What to do:
Please set down exactly the lines of the listing below from the line containing "Write a Blender" through the line containing "return tuple(((v/255)/12.92 if", both lines included, leaving out all other lines.

———

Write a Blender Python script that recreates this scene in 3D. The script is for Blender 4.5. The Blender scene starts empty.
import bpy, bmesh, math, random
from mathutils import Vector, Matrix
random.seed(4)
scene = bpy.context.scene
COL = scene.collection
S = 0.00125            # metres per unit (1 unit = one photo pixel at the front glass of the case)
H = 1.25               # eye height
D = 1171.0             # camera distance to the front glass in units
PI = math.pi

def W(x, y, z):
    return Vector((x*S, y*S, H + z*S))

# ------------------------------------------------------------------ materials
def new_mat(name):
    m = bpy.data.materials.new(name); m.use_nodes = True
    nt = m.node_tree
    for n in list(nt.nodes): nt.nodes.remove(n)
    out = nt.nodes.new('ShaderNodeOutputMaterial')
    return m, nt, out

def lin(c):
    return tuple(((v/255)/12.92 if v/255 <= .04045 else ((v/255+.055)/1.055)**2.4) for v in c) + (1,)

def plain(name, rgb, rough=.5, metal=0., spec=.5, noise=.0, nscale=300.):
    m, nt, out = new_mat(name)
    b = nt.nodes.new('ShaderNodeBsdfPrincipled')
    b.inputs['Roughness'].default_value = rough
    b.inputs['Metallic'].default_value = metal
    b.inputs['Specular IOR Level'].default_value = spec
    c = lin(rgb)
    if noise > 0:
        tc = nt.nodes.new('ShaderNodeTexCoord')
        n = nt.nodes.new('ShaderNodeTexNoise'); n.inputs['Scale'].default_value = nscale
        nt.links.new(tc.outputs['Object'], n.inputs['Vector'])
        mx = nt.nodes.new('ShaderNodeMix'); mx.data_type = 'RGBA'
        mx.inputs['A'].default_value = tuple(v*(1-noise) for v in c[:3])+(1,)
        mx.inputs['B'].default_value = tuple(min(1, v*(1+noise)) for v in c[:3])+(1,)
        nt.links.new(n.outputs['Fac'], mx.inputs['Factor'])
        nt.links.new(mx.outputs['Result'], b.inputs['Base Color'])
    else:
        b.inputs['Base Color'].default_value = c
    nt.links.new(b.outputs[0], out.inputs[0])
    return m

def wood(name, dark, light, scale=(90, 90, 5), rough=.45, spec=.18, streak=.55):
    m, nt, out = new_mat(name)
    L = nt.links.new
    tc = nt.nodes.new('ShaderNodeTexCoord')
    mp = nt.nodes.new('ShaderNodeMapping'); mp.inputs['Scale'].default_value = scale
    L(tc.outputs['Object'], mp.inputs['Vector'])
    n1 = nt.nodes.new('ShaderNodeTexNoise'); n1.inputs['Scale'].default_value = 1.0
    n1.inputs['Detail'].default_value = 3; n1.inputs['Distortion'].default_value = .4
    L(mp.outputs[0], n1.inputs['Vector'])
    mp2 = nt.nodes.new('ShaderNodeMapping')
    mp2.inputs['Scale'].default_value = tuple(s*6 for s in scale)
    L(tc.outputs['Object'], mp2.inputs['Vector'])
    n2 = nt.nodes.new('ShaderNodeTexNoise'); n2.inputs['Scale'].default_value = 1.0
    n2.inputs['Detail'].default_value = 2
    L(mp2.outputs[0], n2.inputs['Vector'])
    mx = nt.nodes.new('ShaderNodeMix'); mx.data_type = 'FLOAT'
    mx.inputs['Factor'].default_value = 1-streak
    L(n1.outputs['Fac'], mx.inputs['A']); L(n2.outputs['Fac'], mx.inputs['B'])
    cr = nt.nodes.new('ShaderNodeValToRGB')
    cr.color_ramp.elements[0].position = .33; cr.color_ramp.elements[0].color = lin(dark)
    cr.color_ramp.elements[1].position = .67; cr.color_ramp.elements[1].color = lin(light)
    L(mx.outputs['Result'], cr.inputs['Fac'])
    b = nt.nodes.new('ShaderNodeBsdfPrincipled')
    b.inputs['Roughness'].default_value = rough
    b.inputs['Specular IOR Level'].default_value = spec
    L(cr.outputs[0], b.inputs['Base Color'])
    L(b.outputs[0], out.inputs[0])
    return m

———

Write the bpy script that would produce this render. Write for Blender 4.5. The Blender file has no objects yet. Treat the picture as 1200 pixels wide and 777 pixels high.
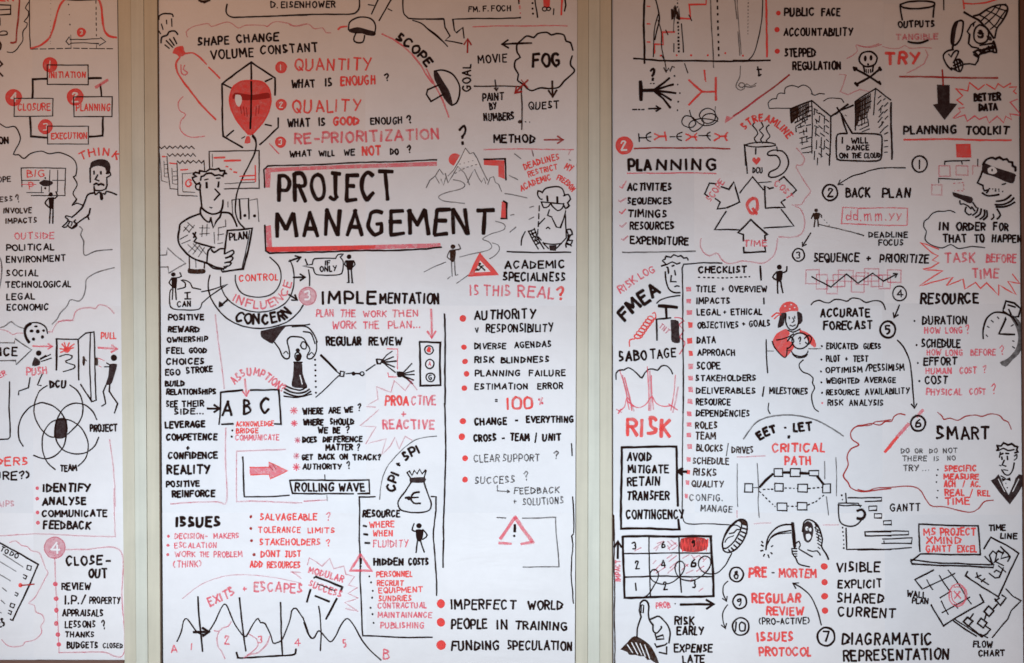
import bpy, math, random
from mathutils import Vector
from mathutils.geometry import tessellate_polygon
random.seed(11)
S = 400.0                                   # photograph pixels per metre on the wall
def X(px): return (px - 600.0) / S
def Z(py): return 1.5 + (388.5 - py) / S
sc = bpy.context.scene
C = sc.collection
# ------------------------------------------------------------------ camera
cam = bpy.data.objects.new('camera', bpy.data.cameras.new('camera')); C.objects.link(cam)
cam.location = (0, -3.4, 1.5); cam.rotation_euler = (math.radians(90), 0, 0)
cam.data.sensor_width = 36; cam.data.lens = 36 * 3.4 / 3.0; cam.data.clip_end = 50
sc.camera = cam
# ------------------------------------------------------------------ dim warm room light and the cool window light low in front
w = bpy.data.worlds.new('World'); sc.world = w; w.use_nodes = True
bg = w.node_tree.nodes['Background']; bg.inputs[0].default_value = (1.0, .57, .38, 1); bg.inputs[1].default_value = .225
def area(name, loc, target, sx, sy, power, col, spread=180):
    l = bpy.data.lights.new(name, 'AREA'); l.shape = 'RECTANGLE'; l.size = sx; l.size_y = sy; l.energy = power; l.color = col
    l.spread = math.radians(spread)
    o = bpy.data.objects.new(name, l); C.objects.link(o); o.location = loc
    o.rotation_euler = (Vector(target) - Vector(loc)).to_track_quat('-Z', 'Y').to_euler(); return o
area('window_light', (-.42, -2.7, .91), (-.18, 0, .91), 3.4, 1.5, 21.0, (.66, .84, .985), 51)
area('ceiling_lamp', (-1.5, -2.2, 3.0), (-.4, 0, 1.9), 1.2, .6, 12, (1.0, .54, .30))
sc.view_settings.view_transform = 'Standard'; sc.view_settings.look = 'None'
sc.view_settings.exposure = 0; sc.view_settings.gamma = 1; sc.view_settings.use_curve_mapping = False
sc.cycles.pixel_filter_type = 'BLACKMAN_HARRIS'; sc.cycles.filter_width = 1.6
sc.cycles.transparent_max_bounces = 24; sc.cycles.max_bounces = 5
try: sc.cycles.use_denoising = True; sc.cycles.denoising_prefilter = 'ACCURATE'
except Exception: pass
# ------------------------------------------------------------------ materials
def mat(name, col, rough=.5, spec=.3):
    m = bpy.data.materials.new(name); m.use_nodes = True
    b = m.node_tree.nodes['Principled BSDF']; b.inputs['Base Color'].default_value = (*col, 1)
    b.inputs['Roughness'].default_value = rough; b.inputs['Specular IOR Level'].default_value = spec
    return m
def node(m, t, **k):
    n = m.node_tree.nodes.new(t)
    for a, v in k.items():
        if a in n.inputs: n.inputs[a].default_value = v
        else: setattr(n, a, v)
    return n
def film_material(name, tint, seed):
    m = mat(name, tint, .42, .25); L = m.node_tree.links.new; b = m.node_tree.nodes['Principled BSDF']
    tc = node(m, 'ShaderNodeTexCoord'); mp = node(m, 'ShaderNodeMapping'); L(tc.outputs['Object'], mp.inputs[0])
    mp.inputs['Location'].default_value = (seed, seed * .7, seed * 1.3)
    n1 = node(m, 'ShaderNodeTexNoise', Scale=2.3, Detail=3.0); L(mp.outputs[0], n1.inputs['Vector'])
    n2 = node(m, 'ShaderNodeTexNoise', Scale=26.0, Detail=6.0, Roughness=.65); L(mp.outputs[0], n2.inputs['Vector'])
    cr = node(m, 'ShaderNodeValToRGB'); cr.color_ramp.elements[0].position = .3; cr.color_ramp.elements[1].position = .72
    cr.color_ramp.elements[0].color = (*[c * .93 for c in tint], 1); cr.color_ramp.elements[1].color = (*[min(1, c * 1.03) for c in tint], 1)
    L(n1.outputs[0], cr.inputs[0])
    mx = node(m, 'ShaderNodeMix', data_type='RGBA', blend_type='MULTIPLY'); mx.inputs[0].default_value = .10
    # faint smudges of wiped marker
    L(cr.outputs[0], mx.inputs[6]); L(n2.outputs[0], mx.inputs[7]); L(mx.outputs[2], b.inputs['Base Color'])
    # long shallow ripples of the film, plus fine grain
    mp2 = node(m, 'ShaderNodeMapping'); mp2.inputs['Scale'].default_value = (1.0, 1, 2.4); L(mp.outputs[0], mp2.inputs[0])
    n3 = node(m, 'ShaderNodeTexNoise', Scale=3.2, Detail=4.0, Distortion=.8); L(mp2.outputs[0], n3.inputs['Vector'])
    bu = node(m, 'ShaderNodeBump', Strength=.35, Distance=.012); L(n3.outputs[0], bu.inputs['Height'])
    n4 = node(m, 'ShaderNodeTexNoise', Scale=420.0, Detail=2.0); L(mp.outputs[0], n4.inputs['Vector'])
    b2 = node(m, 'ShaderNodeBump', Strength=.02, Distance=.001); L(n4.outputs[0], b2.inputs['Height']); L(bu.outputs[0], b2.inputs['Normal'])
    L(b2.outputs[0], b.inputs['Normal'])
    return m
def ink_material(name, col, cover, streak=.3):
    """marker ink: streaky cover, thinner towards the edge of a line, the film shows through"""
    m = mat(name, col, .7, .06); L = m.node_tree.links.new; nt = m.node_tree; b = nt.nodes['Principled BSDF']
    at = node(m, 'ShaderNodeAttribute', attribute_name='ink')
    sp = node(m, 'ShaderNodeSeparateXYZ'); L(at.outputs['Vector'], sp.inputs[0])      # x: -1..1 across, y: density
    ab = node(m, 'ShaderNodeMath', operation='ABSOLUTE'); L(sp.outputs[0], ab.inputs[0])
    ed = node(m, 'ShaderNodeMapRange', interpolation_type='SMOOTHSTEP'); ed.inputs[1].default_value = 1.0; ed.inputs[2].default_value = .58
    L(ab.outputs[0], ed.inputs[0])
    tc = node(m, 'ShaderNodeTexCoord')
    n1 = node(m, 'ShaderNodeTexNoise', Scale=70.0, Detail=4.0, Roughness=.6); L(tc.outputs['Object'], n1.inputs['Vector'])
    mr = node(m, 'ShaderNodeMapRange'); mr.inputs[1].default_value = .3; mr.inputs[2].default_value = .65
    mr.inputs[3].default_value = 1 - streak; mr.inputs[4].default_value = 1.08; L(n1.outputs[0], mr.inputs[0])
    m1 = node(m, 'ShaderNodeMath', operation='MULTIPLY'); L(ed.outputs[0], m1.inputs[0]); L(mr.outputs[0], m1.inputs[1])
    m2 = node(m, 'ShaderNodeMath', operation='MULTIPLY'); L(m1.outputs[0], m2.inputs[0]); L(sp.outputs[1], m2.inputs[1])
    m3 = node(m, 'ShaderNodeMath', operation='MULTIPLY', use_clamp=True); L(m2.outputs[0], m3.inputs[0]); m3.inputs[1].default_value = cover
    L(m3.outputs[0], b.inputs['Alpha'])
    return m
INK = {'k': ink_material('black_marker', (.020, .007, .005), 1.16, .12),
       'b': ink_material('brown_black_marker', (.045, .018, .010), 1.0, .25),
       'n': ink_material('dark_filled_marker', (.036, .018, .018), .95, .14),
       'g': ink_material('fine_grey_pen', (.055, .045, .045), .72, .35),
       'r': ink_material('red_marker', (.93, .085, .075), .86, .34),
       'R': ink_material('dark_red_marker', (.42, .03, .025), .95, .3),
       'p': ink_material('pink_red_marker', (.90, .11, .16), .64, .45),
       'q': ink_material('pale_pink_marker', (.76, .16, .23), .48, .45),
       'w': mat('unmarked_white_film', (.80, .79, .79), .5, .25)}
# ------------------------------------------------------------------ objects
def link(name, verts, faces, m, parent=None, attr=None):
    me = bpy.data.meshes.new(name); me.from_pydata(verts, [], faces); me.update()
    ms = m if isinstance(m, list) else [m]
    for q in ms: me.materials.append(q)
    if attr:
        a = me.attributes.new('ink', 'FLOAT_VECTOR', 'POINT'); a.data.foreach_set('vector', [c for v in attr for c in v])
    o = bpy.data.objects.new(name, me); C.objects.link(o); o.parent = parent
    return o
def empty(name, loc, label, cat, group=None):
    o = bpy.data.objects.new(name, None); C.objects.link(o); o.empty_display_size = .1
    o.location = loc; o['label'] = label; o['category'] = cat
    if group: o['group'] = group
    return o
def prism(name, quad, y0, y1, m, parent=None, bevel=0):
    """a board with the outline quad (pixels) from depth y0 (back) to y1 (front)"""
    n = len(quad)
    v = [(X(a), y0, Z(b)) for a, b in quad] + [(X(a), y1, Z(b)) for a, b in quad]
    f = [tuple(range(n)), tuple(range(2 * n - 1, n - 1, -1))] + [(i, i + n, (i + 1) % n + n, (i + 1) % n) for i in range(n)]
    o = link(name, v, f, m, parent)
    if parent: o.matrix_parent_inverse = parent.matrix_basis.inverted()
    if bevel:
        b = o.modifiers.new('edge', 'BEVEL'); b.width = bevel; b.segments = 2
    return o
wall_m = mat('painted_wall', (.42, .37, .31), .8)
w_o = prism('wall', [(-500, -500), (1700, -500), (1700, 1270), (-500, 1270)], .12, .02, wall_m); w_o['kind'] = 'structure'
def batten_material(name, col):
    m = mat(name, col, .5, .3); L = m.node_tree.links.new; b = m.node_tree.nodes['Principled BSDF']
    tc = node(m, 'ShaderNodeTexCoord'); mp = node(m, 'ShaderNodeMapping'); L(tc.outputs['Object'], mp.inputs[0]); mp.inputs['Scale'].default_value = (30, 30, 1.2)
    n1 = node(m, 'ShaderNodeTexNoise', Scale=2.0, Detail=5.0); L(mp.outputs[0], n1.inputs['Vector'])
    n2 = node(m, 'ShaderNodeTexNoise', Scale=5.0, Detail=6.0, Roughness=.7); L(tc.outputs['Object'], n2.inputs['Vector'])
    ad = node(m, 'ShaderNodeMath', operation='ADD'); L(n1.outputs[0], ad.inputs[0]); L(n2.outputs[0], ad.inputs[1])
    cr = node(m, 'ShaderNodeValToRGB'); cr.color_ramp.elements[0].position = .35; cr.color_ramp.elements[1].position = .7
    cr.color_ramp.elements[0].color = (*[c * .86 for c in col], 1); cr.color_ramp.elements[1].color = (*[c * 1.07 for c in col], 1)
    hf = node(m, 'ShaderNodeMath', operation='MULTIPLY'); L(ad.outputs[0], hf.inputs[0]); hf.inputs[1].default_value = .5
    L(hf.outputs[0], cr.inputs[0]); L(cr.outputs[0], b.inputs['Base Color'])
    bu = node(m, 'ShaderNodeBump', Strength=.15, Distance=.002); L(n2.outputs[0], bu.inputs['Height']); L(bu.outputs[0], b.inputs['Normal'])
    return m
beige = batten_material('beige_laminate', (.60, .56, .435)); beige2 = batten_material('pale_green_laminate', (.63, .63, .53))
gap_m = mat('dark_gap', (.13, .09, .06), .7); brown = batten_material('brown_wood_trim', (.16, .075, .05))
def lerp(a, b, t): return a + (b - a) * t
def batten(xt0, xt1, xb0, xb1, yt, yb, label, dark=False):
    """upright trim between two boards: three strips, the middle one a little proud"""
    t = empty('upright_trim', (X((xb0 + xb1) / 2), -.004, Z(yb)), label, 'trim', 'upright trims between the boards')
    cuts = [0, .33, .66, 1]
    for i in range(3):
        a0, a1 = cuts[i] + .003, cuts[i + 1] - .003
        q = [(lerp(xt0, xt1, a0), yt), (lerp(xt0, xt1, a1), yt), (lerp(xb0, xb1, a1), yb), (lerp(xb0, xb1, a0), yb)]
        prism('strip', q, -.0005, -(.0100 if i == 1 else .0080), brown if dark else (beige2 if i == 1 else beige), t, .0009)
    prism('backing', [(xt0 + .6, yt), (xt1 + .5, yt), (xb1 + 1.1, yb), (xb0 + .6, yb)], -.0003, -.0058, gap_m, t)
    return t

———

Exercise solution:
Write a Blender Python script that recreates this scene in 3D. The script is for Blender 4.5. The Blender scene starts empty.
import bpy, bmesh, math, random
from mathutils import Vector, Matrix
random.seed(4)
scene = bpy.context.scene
COL = scene.collection
S = 0.00125            # metres per unit (1 unit = one photo pixel at the front glass of the case)
H = 1.25               # eye height
D = 1171.0             # camera distance to the front glass in units
PI = math.pi

def W(x, y, z):
    return Vector((x*S, y*S, H + z*S))

# ------------------------------------------------------------------ materials
def new_mat(name):
    m = bpy.data.materials.new(name); m.use_nodes = True
    nt = m.node_tree
    for n in list(nt.nodes): nt.nodes.remove(n)
    out = nt.nodes.new('ShaderNodeOutputMaterial')
    return m, nt, out

def lin(c):
    return tuple(((v/255)/12.92 if v/255 <= .04045 else ((v/255+.055)/1.055)**2.4) for v in c) + (1,)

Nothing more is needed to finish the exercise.